Never let a profit turn into a loss. (Good or bad advice)?

Discussion in 'Trading' started by gifropan, Jan 25, 2010.

  1. I'd say you are making two mistakes. One, you are sitting there passively, letting a ~15% profit go to b/e. The b/e stop is a great idea, but it is a failsafe, not the routine way to exit a trade. Two, any profit target is inherently arbitrary. Who are you to say the market will reach that point? Once you are in a trade, you have to be alert for signs that it is no longer working. That's when you exit, not when you get to b/e or your target.
     
    #11     Jan 25, 2010
  2. It's neither good nor bad advice, it's silly and meaningless advice.

    Exits should be defined in the context of your strategy. Almost all losers will show gain at some point and most winners will show a loss at some point. I don't see why you'd want to trade the noise around the zero line.
     
    #12     Jan 25, 2010
  3. Now why aren't you as insightful in your political commentary? :D
     
    #13     Jan 25, 2010
  4. First of all, rules dont' work 100% of the time. Therefore, when you say the following...

    You need to sit down and statistically determine how often such does happen to determine if it merits a change in your trade management after entry. If it doesn't merit a change...leave it alone and learn to live with it when that situation happens again.

    With that said, you can then do any of the following:

    * 1 - Design a re-entry signal near the price your trailing stop if/when the trailing stop is hit.

    * 2 - Learn to recognize and then take action (don't freeze like a deer in the road while staring at approaching headlights) when the price action is reversing prior to reaching your profit target so that you can exit early (prior) to the trailing stop is hit and then do *1.

    * 3 - Set your trailing stops with scale outs.

    Mark
     
    #14     Jan 25, 2010
  5. Scaling out makes your broker richer. Let's say you trade 500 times/year on 100 positions. You scale in and out 5x per position. Over 100 positions, what does all of that scaling accomplish? Over your total portfolio, the scaling will simply cancel itself out.
     
    #15     Jan 25, 2010
  6. As for the criticism of pyramiding -- that's why it works, because it's counterintuitive. If it were intuitive, everybody would be doing it, and it wouldn't work.
     
    #16     Jan 25, 2010
  7. So you've entered at 37, it moves to 42, you go to about BE and it stops you out. What prevents you from re-entering when it hits 37 with your same stop? You liked it before at 37, so unless your analysis has changed, why not jump back in? You're basically back at square one and out 2 commissions, which is peanuts if your desired move materializes.
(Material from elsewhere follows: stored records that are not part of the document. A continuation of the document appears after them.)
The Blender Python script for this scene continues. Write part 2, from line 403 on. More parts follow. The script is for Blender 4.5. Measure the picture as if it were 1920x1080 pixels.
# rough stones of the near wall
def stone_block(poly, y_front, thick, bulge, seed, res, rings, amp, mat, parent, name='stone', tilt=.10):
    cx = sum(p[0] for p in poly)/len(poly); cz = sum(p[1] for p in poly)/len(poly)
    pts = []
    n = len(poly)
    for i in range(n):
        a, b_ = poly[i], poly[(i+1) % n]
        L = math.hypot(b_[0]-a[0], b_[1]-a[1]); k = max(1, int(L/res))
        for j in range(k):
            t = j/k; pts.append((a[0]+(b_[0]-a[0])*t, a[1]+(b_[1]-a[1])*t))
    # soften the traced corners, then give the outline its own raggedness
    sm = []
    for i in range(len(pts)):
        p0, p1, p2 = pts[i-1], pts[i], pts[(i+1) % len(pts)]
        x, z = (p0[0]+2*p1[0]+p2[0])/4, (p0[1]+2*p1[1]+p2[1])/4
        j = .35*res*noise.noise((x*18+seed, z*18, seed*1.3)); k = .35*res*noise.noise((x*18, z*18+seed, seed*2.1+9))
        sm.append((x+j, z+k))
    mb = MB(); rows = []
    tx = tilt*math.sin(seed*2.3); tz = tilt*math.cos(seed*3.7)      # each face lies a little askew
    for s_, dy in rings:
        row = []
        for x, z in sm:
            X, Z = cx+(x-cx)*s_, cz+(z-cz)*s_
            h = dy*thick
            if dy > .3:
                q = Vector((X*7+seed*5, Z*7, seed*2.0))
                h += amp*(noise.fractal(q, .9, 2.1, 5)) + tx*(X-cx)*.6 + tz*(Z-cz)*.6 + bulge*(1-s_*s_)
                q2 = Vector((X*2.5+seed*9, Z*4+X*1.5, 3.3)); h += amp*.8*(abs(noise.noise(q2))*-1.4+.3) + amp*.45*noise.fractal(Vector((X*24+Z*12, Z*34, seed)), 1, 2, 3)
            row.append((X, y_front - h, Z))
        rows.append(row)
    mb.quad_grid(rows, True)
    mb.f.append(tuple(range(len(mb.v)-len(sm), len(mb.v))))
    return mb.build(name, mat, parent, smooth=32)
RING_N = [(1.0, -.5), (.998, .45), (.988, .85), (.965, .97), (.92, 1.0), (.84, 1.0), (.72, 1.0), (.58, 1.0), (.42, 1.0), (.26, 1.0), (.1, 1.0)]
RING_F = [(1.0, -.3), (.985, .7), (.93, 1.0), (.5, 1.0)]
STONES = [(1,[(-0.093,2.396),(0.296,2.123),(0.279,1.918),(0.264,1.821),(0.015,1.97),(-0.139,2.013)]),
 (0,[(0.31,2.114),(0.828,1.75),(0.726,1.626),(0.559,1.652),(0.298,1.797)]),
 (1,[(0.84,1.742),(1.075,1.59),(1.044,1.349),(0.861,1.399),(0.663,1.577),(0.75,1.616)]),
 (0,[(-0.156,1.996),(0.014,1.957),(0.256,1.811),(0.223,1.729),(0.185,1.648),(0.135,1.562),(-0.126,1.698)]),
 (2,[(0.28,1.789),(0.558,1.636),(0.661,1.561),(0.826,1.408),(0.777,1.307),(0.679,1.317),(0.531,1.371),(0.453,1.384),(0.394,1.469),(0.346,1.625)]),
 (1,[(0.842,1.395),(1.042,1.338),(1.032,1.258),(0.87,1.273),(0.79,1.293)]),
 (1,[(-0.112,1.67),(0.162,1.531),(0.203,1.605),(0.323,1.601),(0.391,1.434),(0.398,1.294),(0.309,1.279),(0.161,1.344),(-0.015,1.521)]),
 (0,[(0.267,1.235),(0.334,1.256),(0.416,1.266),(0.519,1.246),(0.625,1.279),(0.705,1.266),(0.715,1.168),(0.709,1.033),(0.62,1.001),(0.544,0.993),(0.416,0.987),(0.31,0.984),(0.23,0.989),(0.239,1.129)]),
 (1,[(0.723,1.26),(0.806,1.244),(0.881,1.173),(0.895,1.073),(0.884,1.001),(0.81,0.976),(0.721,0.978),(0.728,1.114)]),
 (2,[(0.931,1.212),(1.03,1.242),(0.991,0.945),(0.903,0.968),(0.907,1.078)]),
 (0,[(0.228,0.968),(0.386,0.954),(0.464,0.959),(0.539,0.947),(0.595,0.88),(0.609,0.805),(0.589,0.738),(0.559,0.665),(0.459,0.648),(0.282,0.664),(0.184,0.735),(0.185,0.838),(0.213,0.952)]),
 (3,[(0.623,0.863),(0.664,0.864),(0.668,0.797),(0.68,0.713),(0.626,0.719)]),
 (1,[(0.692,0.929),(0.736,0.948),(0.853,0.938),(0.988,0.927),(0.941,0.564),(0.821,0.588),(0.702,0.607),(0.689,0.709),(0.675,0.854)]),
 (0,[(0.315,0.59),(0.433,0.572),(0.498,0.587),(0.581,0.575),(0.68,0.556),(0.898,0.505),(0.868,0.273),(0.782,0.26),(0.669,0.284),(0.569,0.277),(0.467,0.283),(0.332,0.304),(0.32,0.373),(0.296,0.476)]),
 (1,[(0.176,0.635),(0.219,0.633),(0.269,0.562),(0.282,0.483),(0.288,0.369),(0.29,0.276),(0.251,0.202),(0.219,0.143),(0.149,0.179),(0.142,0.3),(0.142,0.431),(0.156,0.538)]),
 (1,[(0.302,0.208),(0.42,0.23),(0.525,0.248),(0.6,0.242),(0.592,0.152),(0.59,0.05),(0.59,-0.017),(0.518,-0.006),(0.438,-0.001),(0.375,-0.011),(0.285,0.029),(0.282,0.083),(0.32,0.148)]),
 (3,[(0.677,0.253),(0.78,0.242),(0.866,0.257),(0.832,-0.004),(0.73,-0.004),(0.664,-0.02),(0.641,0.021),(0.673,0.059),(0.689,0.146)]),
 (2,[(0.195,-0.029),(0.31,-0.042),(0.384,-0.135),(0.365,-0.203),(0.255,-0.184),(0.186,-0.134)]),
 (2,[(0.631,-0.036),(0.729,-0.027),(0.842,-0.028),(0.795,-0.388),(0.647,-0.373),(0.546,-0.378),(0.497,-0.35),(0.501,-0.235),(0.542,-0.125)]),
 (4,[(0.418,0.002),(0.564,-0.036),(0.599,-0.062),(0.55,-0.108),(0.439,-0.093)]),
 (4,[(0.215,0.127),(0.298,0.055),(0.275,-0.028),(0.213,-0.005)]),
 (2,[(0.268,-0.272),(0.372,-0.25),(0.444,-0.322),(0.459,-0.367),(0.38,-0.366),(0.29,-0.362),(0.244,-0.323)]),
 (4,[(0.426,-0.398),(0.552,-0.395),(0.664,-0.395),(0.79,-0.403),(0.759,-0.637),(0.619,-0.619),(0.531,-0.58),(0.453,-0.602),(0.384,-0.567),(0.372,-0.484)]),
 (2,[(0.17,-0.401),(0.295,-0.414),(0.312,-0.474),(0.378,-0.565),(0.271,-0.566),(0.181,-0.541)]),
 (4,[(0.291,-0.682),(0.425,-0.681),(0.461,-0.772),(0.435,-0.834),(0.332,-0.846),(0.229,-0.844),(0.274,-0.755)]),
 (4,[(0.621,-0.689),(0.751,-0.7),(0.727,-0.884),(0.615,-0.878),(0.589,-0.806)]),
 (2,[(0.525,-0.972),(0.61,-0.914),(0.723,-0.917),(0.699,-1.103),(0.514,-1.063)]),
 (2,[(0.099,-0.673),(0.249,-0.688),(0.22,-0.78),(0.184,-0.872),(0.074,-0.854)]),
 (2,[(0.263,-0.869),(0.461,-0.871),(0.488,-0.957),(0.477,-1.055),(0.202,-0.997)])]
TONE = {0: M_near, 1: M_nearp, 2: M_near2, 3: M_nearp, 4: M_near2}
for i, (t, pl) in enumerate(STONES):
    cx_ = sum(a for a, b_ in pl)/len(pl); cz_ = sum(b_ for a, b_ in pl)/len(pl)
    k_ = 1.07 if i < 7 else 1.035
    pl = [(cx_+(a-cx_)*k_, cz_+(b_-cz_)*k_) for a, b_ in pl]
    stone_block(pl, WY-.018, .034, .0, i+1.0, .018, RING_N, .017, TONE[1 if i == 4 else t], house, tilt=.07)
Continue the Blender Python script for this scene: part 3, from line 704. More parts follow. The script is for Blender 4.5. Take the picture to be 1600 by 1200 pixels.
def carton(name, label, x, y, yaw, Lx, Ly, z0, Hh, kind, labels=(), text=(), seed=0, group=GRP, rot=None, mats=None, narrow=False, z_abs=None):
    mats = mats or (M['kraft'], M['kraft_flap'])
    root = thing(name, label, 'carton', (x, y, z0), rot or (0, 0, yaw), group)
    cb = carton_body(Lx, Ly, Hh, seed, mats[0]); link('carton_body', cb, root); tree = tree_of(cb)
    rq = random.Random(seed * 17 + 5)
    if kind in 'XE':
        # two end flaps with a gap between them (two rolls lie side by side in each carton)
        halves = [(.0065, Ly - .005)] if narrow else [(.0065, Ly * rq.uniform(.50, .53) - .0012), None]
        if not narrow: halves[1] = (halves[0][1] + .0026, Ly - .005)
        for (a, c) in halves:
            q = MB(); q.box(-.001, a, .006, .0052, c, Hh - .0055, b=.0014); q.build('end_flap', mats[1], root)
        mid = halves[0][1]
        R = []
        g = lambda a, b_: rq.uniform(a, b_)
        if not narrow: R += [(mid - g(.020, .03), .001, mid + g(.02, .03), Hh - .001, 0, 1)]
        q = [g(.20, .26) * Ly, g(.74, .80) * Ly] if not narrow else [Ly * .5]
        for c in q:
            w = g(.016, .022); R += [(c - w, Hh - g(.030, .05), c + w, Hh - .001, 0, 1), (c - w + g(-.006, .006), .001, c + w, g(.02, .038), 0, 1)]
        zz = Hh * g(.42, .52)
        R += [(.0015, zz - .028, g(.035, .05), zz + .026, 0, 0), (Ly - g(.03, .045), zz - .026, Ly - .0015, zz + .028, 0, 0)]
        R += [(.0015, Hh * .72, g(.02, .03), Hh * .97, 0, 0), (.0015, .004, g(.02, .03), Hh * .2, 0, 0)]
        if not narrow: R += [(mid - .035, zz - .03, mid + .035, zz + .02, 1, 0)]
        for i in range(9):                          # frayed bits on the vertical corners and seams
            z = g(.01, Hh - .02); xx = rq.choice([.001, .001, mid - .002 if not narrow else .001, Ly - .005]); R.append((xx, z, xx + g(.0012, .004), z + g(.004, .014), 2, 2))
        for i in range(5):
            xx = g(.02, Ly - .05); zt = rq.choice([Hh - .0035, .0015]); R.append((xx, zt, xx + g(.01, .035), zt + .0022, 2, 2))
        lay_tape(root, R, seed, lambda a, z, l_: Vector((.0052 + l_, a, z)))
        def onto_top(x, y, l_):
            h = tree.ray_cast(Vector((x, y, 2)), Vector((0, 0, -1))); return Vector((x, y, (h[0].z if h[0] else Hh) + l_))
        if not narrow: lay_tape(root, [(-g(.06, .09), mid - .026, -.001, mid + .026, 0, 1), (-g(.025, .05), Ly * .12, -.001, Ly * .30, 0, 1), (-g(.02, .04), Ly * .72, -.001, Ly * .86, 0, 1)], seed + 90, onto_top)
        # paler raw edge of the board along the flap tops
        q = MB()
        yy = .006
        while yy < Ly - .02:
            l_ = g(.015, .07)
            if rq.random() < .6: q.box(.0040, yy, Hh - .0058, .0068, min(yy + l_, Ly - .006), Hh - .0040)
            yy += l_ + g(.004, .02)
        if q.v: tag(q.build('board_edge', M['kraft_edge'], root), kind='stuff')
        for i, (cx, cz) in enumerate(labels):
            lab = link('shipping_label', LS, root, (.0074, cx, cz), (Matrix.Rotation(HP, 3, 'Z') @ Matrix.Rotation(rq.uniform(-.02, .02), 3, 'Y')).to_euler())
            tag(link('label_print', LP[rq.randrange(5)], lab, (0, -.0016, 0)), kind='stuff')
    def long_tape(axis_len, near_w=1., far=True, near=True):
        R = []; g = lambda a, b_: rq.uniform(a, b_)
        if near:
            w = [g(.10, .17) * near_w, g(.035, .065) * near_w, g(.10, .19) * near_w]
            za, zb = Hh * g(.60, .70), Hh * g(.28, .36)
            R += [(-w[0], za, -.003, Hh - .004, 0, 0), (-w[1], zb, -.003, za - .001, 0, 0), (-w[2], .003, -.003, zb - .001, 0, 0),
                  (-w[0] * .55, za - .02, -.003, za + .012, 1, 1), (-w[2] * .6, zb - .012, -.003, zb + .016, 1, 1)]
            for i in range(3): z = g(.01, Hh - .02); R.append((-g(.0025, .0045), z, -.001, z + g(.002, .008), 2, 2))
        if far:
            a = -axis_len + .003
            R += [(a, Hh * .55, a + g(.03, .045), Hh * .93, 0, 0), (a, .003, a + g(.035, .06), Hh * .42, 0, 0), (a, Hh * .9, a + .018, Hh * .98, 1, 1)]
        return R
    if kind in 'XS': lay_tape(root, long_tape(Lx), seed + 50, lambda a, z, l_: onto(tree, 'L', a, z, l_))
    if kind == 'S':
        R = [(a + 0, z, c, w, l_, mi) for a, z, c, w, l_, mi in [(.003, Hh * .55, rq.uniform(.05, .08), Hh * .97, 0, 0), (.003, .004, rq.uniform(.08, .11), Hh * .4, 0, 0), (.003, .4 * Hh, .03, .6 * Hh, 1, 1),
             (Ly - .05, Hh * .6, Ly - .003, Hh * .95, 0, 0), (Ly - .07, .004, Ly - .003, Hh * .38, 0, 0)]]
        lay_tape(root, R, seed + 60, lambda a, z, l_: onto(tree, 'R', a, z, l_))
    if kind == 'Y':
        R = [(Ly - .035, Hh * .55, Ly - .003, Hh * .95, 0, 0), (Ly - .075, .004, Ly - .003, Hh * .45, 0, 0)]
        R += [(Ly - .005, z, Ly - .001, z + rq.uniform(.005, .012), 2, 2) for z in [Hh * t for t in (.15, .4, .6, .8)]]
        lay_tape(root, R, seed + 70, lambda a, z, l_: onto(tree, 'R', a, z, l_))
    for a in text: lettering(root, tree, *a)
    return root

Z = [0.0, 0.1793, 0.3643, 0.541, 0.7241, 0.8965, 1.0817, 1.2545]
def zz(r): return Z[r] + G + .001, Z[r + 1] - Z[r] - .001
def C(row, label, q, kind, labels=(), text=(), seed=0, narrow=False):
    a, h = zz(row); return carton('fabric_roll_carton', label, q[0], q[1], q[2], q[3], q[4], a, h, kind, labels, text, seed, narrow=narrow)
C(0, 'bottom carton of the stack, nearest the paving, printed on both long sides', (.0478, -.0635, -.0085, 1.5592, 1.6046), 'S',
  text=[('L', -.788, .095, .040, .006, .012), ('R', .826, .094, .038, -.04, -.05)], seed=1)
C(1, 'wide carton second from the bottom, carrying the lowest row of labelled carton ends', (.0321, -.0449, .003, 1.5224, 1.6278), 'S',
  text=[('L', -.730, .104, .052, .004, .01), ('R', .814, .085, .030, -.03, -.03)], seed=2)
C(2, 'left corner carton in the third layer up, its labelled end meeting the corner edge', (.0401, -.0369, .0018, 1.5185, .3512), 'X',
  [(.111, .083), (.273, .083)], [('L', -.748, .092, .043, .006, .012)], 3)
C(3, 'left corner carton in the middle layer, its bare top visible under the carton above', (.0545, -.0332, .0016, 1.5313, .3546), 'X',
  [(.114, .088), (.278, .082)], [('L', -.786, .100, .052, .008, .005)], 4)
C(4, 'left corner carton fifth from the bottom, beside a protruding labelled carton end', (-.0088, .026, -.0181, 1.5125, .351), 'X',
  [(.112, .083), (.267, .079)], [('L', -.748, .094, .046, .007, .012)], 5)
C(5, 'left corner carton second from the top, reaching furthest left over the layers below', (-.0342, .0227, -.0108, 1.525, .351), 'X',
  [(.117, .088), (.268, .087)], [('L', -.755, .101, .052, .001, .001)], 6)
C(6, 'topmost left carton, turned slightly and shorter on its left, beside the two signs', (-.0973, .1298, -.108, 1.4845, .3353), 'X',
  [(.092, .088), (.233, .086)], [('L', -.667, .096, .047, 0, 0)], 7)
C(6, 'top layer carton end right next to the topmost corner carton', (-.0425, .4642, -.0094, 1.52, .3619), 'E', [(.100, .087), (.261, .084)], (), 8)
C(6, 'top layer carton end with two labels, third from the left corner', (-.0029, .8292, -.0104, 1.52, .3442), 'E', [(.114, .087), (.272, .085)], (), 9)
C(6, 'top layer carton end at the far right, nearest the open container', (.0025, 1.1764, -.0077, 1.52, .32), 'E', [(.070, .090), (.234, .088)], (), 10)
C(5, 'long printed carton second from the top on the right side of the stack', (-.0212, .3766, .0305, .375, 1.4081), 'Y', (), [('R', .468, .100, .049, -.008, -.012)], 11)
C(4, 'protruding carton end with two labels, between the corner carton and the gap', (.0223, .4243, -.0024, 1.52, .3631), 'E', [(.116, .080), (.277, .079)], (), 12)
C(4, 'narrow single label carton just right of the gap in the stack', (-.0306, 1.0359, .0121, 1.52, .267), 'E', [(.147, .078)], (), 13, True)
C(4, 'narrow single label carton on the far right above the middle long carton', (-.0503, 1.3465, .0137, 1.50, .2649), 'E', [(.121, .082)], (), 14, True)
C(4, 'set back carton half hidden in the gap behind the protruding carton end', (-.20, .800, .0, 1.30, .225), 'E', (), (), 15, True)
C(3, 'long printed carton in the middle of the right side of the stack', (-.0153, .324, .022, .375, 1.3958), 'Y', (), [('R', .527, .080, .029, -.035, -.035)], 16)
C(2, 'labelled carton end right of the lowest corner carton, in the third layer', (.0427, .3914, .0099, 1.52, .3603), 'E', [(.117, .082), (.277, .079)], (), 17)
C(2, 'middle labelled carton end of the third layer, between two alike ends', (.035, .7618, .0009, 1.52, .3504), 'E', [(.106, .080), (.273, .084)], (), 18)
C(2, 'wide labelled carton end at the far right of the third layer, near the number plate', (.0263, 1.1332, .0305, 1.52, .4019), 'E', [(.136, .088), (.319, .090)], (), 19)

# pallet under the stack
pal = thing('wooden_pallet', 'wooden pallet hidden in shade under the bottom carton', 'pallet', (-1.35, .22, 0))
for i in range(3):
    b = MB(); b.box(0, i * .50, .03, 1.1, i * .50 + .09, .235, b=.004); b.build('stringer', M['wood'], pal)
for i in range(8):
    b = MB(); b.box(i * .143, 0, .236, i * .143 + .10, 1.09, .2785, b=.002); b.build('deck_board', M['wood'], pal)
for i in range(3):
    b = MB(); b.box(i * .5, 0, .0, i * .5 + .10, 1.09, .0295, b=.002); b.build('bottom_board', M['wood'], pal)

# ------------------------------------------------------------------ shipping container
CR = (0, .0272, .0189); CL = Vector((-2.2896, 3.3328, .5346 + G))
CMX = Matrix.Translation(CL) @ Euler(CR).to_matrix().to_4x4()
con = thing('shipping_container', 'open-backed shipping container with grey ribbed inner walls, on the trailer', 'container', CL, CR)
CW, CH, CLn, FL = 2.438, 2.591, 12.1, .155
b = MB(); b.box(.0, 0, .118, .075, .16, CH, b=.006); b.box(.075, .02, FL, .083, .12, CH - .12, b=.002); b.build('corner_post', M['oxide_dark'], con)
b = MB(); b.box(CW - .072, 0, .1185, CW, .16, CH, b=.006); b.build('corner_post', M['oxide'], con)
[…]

If it happens a couple times, then perhaps you might want to wait for the next setup, but taking one or two extra shots might well be worth it.
     
    #17     Jan 25, 2010
  8. "Counterintuitive?" Is that all you got? Walking in front of a bus is also counterintuitive. Unless the R:R at time of pyramid entry tests to be adequate and acceptable for a specific trading method, you're just spinning whole cloth with platitude.
     
    #18     Jan 25, 2010
  9. What does a bushel of arbitrary assumptions go for these days? :D
     
    #19     Jan 25, 2010
  10. Pyramiding is simply the inverse of doubling down. Doubling down doesn't work for the same reason pyramiding does, because trends tend to continue.